(Toronto, le 16 mars 2012) – S'il adoptait un projet de loi prévoyant une période de détention obligatoire pour certains migrants, le Canada contreviendrait à ses obligations légales au regard du droit international, a affirmé aujourd'hui Human Rights Watch. Dans une lettre aux Députés canadiens, Human Rights Watch a déclaré que le projet de loi C-31, « Loi modifiant la loi sur l'immigration et la protection des réfugiés »(« Protecting Canada’s Immigration System Act »), constituerait une violation du droit international en matière de droits humains, car il permettrait la mise en détention systématique pour une période d'un an, sans recours, de demandeurs d'asile issus de certains groupes, y compris d'enfants âgés de 16 ou 17 ans.
« Au lieu d'identifier et de punir les trafiquants d'êtres humains, ce projet de loi punirait leurs victimes », a déclaré Bill Frelick, directeur du programme Réfugiés à Human Rights Watch. « Le Canada devrait poursuivre les individus qui tirent profit du trafic d'êtres humains, et non pas les personnes qui fuient les persécutions. »

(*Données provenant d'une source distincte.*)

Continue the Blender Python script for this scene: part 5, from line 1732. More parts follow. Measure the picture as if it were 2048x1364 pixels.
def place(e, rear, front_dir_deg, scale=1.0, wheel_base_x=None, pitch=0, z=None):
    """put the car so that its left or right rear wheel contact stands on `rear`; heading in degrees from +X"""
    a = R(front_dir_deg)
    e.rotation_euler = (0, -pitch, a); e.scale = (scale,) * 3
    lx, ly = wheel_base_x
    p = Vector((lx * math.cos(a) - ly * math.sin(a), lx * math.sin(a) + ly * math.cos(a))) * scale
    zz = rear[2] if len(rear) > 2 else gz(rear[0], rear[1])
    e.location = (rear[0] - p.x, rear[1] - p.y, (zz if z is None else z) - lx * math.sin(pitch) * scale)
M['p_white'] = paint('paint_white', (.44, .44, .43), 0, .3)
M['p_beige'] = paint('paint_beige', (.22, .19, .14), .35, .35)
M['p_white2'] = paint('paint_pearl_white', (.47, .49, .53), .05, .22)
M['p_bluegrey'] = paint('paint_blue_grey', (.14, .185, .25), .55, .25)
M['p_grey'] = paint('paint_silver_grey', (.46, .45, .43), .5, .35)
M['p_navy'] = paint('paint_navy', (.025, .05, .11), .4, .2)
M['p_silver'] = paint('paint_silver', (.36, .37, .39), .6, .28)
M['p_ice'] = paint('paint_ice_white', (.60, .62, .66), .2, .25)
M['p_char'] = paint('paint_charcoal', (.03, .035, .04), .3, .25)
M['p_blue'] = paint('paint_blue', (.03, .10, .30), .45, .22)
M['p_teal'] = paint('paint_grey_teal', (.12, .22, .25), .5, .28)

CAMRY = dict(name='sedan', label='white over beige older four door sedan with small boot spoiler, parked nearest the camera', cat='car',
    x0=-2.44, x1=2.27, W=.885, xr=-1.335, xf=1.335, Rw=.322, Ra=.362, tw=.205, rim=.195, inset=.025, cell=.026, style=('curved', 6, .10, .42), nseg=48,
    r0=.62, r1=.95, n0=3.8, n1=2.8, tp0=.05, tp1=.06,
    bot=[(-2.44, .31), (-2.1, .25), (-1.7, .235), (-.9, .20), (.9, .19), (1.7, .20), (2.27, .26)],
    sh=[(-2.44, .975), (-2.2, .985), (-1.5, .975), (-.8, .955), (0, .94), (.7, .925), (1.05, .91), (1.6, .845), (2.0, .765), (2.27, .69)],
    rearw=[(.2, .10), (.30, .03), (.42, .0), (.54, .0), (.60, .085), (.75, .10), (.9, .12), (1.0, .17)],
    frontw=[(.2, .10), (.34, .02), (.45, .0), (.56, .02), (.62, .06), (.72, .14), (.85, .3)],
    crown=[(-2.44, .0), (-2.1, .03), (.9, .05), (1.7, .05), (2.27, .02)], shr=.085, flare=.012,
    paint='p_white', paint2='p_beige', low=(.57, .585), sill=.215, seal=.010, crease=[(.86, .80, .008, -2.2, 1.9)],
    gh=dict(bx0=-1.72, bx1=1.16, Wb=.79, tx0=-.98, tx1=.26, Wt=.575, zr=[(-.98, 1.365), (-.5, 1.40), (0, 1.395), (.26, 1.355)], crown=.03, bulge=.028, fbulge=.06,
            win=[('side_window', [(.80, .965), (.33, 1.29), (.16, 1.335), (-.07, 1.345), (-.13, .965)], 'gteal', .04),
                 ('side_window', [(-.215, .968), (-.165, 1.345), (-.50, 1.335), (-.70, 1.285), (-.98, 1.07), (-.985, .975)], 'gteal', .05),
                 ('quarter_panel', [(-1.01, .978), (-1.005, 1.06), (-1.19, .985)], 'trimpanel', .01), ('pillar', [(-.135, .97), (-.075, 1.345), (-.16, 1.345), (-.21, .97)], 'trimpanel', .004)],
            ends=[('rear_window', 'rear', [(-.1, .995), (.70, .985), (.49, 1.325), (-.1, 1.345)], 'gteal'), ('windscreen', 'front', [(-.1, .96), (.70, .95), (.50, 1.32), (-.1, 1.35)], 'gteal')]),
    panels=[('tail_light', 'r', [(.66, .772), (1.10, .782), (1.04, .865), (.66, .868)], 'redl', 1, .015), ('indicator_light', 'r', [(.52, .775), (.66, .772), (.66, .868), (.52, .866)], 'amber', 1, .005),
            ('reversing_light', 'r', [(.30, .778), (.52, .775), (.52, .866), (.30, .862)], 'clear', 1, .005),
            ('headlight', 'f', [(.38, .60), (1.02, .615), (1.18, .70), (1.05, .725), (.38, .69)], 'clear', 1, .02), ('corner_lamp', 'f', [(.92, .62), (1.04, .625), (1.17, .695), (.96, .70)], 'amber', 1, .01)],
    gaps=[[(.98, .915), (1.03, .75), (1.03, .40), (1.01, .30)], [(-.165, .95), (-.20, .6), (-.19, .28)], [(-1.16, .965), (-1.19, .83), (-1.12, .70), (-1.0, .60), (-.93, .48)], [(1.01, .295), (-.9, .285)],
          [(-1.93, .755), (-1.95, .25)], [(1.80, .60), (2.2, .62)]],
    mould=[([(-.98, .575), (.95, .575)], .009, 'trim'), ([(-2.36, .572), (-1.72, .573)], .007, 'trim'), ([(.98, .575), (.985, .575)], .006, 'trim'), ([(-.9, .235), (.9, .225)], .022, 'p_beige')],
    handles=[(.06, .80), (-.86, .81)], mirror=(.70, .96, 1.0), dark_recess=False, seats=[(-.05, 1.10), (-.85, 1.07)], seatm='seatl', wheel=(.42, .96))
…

Le projet de loi C-31 exigerait la mise en détention obligatoire, pour une période d'un an, de certaines catégories d'immigrants entrés illégalement sur le territoire canadien. Il empêcherait également ces personnes, y compris celles qui aurait été reconnues comme des réfugiés, d'obtenir le statut de résident permanent pendant cinq ans. Ces deux dispositions du projet de loi contreviennent aux obligations du Canada aux termes de l'article 31 de la Convention relative au statut de réfugié, qui interdit de punir des réfugiés au simple motif de leur entrée illégale ou de leur présence sans autorisation sur le territoire. L'interdiction de demander le statut de résident permanent pendant cinq ans entraînerait d'autre part de longs retards dans le processus de réunification familiale, a souligné Human Rights Watch.
La provision du projet de loi C-31 sur la mise en détention obligatoire, sans recours, qui pourra être appliquée à des enfants de 16 ou 17 ans, contrevient à la Convention des Nations Unies sur les droits de l'enfant, qui considère comme un enfant toute personne âgée de moins de 18 ans et interdit sa détention arbitraire.
« Soumettre des enfants de 16 ou 17 ans à une détention obligatoire, sans possibilité de recours, constitue de la part du Canada un reniement de ses engagements à l'égard des enfants », a déclaré Bill Frelick. « Certes, le gouvernement propose actuellement d'éliminer la possibilité d'une détention obligatoire pour les mineurs de moins de 16 ans mais si leurs parents sont eux-mêmes détenus, ces enfants seront soit détenus avec eux, soit séparés d'eux pendant un an. Dans les deux cas, la situation aurait des effets dommageables pour l'enfant. »
Le projet C-31 donnerait d'autre part au ministre de la Citoyenneté, de l'Immigration et du Multiculturalisme l'autorité exclusive de désigner certains pays comme étant “sûrs,” c'est-à-dire considérés comme peu susceptibles de persécuter leurs habitants et donc de produire des réfugiés. Des demandeurs d'asile provenant de pays figurant sur la liste des « Pays d'origine désignés » seraient soumis à des audiences expéditives, n'auraient pas accès aux procédures de la nouvelle Division d'appel concernant les réfugiés, et leurs démarches d'appel devant le tribunal fédéral ne seraient pas automatiquementsuspensives de leur expulsion. Pratiquement, cela signifie que si par la suite, le tribunal annule une décision de refus d'asile, le réfugié aura vraisemblablement déjà subi des persécutions depuis son retour dans son pays d'origine.
En déposant le projet de loi C-31, le ministre de la Citoyenneté, de l'Immigration et du Multiculturalismea spécifiquement décrit les demandeurs d'asile provenant de pays de l'Union européenne (UE) comme pouvant être présumés originaires de pays sûrs. Mais Human Rights Watch a documenté des cas de violences racistes et xénophobes commises tout particulièrement à l'encontre de Roms et de migrants -- ainsi qu'une protection policière inadéquate -- dans un certain nombre de pays de l'UE, dont l'Italie, la Grèce et la Hongrie.
« Nous estimons impossible d'affirmer de manière générale qu'un pays quelconque est sûr pour tout le monde et ne produira jamais un seul réfugié »,a conclu Bill Frelick. « Là où existent des lois autorisant l'établissement de listes de ‘pays sûrs’, nous ne pensons pas que la décision de désigner les pays composant ces listes, qui peut avoir de terribles conséquences si elle se révèle erronée, devrait être laissée entre les mains d'une seule personne ».